Why We Care About the Jackson State Sex Tape

Before he died in January, Internet voyeurism mogul Lee ‘Q’ O’Denat said that the key to his success with World Star Hip Hop was a basic human fascination with misery.
“9-to-5 people love to see misery,” Mr. O’Denat told Vibe in 2011. “People want to say, ‘I thought I had it bad, but look at these people.’ That’s what sells.”
That’s partially at the core of why we are obsessed with sex tapes, and particularly those originating at college campuses. They happen everywhere, but when they surface at HBCUs, they become a special attraction for the Black Interwebs.
We love to see people in messed up situations. But the other part of our fascination is based on the very real, very American expectation that black people in messed up situations is a tragedy of character. We slow down at car wrecks or stand in our yards to watch a neighbor’s house burn down not because we are surprised by it, but because we are intrigued by suffering that is not our own.
We want to have empathy, judgment and wonder at the frailty of humanity all at the same time. And when it comes to matters of indiscretion or corruption involving black people, that mix of emotions gets churned up within the cultural grinder of “why can’t black folks just do better?”
And so this is the case with the alleged sex tape at Jackson State University. Not posting it here will cost us some hits, but in short, it is a video with people having sex in plain view of dozens of students, near what appears to be a dorm room window.
Its safe to say most of its in-person and online viewership has had or has seen people having sex before. But they’ve not seen it like that, and they’ve not been able to attribute it to an entire university and its role in recruiting or encouraging ratchetness within its students.
This tape is not a big deal. The tapes which preceded it and those which will follow have not and will not be anything to substantively discuss outside of your GroupMe or DMs. But they will always have an amplified place in the public square of black discussion, because they are a constant reminder of how bad the car wrecks and house fires of our character can be, and how little our schools can do to prevent them – as if they are responsible in any way.
All of us believe HBCUs to be some place where young black people learn and embrace the highest of human ideal. That’s why we criticize brothers who dress like women on campus, women who have too much sex, and the fact that everybody else is willing to tape and to post them on the Internet. Institutionally, we buy into it with outdated policies on co-ed visitation, preachable moments at convocation and in classrooms, and mentoring which comes with lessons on black respectability free of charge.
Logically, we know none of this will stop basic human desire or justification to do something ratchet – but the pull of preventing one of us from embarrassing all of us is too much to resist in our individual and collective efforts to save the race one HBCU at a time. So we keep the policies and the culture in place as a deterrent – a deterrent which ultimately shows as failed every time one of these tapes come out.

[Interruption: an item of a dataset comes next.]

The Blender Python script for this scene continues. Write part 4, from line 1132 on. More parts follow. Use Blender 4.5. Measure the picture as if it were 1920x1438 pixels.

But it’s not just with sex tapes – it’s in Black America’s total view of HBCUs in politics, business, and social engagement. One of the emerging questions in the era of Trump is “did HBCUs get played?” That’s about as stupid as asking if Elon Musk got played for joining – and leaving – Trump’s economic advisory council, or if Jeff Sessions got played because Trump hates him for moonwalking out of the Russia investigation.
http://www.greensboro.com/blogs/the_syllabus/the-syllabus-did-hbcus-get-played-an-update/article_63359553-58f9-58d1-932d-96b91bd5ad91.html
Just because we’re black and running HBCUs doesn’t mean we’re more gullible or less strategic than rich white guys who took the same shot we did with Trump for the exact same reasons – to see if there was something to be gained from working with an unpredictable, maverick leader of the free world with no political experience and penchant for splashy headlines.

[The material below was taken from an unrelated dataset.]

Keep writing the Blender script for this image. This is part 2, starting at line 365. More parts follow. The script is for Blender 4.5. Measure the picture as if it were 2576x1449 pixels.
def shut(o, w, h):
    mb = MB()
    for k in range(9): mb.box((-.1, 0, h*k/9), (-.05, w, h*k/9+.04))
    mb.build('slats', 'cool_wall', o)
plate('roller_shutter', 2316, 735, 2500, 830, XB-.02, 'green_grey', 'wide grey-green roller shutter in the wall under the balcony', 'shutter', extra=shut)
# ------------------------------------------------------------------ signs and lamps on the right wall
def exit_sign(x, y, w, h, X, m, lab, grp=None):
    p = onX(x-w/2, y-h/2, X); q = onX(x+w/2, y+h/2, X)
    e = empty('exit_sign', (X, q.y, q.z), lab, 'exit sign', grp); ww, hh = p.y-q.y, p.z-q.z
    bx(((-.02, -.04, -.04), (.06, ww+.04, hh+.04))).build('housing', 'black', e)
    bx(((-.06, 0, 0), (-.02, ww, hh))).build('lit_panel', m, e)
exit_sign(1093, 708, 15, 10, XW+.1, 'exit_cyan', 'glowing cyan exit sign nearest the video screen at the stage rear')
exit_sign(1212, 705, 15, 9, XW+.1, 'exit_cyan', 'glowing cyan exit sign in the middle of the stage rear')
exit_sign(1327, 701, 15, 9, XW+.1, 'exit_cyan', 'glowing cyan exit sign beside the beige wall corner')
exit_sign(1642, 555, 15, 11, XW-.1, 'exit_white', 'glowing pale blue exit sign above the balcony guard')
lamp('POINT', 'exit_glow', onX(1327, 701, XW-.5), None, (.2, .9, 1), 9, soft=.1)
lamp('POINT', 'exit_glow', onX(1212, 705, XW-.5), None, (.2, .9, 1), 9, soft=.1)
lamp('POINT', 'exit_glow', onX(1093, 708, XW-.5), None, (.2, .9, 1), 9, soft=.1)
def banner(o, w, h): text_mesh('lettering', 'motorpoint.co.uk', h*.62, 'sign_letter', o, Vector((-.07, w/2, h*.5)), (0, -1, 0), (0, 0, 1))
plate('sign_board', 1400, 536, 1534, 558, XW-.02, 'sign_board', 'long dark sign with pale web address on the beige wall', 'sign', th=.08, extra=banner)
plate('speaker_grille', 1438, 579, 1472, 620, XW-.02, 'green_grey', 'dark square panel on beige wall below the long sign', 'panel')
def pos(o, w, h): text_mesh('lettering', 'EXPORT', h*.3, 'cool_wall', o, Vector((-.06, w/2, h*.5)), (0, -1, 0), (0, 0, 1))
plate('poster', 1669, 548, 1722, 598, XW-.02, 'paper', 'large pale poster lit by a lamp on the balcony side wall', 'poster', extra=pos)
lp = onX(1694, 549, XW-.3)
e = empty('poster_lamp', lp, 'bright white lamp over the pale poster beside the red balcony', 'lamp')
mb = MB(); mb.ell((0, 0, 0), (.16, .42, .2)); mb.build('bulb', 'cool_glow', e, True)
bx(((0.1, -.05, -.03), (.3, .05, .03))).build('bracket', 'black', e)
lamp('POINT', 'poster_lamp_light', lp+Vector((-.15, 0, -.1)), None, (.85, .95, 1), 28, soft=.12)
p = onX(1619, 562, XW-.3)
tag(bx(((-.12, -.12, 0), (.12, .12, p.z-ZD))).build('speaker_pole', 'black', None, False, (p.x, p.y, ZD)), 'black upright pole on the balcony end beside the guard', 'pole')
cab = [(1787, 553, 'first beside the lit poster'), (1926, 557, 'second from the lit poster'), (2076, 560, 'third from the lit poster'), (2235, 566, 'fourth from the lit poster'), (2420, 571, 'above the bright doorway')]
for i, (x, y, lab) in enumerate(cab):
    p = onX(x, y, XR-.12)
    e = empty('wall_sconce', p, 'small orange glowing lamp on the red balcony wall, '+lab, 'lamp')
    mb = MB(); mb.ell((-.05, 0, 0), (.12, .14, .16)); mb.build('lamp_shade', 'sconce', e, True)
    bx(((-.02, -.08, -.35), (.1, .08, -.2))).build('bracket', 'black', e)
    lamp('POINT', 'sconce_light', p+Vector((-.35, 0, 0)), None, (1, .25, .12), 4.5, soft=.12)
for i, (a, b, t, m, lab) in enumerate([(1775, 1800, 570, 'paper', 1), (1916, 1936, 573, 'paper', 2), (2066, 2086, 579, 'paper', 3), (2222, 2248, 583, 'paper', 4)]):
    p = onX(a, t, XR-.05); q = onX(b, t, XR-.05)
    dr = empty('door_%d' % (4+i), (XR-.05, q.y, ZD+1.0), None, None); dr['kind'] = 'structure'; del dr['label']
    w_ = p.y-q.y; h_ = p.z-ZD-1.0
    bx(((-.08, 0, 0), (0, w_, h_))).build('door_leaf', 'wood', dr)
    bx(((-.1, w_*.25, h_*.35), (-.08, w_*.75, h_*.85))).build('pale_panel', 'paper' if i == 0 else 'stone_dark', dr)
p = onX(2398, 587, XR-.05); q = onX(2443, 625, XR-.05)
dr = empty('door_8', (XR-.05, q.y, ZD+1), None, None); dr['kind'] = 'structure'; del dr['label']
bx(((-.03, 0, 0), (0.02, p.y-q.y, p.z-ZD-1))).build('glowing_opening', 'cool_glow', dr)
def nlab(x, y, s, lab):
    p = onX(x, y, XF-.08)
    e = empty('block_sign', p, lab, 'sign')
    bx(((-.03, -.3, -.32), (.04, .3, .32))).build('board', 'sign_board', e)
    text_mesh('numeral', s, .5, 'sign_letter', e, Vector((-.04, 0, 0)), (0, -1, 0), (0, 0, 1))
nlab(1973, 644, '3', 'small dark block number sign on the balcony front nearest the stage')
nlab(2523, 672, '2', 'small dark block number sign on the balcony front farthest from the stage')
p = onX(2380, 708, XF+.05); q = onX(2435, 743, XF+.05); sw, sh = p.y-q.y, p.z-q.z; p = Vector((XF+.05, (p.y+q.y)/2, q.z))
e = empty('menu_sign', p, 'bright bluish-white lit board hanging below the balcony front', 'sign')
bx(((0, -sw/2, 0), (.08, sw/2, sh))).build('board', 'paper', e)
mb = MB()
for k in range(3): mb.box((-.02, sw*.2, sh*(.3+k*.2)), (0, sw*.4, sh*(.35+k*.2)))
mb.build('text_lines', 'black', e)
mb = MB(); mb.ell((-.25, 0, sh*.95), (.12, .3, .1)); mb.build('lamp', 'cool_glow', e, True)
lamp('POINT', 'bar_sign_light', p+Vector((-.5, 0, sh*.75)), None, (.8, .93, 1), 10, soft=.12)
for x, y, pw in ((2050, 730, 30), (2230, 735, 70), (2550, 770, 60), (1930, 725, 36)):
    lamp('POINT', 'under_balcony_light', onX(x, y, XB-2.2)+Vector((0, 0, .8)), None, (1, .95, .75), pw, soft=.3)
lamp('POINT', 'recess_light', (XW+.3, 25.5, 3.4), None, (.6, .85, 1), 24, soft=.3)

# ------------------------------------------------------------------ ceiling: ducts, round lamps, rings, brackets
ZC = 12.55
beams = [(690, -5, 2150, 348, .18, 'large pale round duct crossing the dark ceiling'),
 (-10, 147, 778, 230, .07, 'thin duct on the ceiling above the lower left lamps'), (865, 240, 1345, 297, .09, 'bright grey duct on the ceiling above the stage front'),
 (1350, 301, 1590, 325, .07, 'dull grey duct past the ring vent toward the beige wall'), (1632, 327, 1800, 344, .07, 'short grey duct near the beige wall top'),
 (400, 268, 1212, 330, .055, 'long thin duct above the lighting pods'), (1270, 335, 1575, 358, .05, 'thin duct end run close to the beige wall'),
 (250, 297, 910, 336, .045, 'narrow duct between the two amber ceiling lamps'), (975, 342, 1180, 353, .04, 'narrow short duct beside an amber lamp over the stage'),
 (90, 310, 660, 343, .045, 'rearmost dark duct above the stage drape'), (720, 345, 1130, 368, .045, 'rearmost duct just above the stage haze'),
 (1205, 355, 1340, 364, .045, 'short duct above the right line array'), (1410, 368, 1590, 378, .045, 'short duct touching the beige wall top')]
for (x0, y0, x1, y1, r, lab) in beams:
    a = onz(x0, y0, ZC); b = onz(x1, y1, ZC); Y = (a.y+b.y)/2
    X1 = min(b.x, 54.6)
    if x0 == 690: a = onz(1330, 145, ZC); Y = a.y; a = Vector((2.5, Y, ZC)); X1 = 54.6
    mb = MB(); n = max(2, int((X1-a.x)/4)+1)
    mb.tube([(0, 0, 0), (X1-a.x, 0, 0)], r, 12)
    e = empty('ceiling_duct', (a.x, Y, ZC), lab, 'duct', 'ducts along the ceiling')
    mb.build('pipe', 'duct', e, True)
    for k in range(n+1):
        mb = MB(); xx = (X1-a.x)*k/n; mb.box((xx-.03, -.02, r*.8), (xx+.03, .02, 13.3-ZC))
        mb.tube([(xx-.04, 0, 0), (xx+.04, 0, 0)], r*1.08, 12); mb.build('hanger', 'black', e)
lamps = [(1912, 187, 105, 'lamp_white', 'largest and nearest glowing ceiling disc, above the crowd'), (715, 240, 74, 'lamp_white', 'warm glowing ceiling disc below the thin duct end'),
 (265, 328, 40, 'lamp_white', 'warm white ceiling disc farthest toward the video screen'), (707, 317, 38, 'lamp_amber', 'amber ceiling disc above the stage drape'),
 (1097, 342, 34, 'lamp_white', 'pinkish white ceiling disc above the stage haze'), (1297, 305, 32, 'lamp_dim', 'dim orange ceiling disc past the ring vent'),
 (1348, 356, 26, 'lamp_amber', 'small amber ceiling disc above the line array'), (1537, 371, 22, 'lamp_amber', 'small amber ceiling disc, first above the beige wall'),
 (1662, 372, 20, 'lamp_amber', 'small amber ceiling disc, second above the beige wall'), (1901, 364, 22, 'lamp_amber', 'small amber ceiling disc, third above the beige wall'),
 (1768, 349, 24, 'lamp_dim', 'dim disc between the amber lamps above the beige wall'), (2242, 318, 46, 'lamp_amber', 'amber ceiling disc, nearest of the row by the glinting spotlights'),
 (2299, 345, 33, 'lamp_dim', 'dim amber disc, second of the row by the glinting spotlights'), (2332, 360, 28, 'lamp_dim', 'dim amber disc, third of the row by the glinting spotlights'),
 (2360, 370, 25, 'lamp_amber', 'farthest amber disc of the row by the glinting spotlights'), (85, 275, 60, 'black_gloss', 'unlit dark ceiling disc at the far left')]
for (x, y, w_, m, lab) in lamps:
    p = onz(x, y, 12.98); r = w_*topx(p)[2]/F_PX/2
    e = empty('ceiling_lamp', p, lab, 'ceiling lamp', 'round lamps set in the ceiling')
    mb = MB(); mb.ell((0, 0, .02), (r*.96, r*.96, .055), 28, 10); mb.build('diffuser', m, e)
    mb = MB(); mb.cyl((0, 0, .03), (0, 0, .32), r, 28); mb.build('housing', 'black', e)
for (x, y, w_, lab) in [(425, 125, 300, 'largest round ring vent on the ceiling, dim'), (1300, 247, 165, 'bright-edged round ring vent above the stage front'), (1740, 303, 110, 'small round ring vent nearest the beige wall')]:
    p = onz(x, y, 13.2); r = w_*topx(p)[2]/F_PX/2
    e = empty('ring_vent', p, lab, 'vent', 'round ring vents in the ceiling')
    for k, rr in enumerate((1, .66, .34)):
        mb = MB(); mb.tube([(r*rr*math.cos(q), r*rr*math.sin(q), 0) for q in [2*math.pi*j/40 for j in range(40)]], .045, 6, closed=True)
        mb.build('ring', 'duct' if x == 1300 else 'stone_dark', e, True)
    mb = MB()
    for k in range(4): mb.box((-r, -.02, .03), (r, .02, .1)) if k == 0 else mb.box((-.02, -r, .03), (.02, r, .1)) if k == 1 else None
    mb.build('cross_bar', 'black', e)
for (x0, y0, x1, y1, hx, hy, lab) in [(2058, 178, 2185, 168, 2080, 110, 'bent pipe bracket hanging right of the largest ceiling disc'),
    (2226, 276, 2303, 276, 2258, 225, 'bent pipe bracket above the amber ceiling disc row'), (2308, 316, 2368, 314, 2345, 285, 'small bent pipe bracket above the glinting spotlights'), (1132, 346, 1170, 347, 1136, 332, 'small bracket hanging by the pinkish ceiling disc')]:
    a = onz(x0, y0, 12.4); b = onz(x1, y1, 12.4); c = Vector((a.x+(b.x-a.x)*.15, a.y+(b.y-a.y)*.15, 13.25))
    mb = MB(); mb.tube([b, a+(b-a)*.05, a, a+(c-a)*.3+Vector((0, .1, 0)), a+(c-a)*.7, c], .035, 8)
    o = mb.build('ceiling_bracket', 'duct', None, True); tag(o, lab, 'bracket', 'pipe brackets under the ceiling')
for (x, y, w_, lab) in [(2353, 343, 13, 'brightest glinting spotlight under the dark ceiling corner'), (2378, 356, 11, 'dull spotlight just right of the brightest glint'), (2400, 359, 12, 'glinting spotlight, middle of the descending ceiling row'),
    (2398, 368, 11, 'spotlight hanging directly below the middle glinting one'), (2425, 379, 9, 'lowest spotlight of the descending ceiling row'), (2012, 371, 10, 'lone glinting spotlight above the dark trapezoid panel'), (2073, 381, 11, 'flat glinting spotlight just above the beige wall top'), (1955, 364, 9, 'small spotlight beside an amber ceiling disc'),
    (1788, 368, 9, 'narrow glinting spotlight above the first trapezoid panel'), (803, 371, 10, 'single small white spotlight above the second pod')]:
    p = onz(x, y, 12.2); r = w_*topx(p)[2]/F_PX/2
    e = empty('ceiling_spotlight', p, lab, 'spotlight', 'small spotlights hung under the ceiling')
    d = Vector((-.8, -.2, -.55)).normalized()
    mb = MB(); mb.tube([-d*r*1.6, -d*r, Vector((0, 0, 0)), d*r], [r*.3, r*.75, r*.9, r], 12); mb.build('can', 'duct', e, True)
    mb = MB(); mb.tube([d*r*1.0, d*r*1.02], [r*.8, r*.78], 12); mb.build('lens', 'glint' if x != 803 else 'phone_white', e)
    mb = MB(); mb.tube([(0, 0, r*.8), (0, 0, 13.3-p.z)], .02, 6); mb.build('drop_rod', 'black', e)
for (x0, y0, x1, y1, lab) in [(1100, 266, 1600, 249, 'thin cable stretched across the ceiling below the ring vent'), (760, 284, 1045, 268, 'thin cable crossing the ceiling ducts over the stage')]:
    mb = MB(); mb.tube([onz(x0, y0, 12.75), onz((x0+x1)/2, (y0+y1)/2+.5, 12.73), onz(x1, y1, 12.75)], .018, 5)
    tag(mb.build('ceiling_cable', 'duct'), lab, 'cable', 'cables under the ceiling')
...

If it turns out there’s nothing to be gained, nothing was truly lost but a few days in Washington D.C. where our presidents also got to meet with legislators actually working to change conditions for black folks. But the obsession with the village being compromised by the real or perceived bad acts of a few leads to the whole “got played” narrative, which if you really think about it is worse than the “are HBCUs relevant” narrative because it promotes that strategic action, when we do it, is a waste of time.
Jackson State is a flagship public HBCU with thousands of students and millions of dollars dedicated to world-class teaching, research and outreach. Were it not for JSU, who knows what the prospects would be for a state that is among the nation’s worst in healthcare, education and political access – particularly for black folks?
So let’s hope that the latest HBCU sex tape runs its usual course through the blogs and social space, and we can get back to thinking about ways we can preserve JSU and all HBCUs beyond our always failing effort to make them the castles of black perfection and grace.